→ Data lines
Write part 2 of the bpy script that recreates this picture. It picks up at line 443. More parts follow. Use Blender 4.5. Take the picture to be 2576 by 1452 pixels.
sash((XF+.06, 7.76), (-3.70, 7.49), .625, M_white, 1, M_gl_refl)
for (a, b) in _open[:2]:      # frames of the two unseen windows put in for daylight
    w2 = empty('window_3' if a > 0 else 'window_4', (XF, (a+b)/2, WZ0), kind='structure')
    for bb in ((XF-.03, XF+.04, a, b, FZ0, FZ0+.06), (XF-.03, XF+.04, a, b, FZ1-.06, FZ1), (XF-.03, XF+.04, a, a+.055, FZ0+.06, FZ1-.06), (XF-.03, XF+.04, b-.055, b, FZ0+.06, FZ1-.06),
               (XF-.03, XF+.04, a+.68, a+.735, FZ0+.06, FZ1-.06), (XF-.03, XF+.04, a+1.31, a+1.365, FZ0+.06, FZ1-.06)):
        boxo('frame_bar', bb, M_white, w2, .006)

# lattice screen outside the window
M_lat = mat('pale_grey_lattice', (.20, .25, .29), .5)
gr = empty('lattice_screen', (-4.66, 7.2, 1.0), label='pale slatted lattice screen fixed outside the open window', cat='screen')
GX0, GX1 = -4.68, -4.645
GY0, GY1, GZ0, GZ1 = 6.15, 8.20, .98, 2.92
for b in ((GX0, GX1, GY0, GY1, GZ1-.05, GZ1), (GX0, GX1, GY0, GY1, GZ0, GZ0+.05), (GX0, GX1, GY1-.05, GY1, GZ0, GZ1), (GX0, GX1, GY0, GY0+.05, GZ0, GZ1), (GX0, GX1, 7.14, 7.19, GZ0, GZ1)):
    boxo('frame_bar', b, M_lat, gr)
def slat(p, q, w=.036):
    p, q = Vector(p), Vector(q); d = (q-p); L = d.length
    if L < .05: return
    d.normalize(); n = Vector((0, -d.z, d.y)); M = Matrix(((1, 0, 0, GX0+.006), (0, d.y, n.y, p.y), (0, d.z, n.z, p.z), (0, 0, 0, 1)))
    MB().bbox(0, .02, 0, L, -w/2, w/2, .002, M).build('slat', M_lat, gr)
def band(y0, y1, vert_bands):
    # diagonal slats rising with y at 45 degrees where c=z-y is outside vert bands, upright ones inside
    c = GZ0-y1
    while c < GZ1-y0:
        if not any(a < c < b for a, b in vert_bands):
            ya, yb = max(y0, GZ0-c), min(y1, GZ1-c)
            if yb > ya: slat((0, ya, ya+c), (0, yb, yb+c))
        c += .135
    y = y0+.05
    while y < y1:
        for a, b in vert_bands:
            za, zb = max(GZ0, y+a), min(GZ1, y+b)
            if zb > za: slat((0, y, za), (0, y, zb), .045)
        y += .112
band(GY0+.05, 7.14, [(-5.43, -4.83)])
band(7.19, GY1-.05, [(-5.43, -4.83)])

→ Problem
Print exactly, and only, the lines beginning at the top of the listing and ending at the line with "boxo('frame_bar', bb, M_white, w2, .006)".

→ Exercise response
Write part 2 of the bpy script that recreates this picture. It picks up at line 443. More parts follow. Use Blender 4.5. Take the picture to be 2576 by 1452 pixels.
sash((XF+.06, 7.76), (-3.70, 7.49), .625, M_white, 1, M_gl_refl)
for (a, b) in _open[:2]:      # frames of the two unseen windows put in for daylight
    w2 = empty('window_3' if a > 0 else 'window_4', (XF, (a+b)/2, WZ0), kind='structure')
    for bb in ((XF-.03, XF+.04, a, b, FZ0, FZ0+.06), (XF-.03, XF+.04, a, b, FZ1-.06, FZ1), (XF-.03, XF+.04, a, a+.055, FZ0+.06, FZ1-.06), (XF-.03, XF+.04, b-.055, b, FZ0+.06, FZ1-.06),
               (XF-.03, XF+.04, a+.68, a+.735, FZ0+.06, FZ1-.06), (XF-.03, XF+.04, a+1.31, a+1.365, FZ0+.06, FZ1-.06)):
        boxo('frame_bar', bb, M_white, w2, .006)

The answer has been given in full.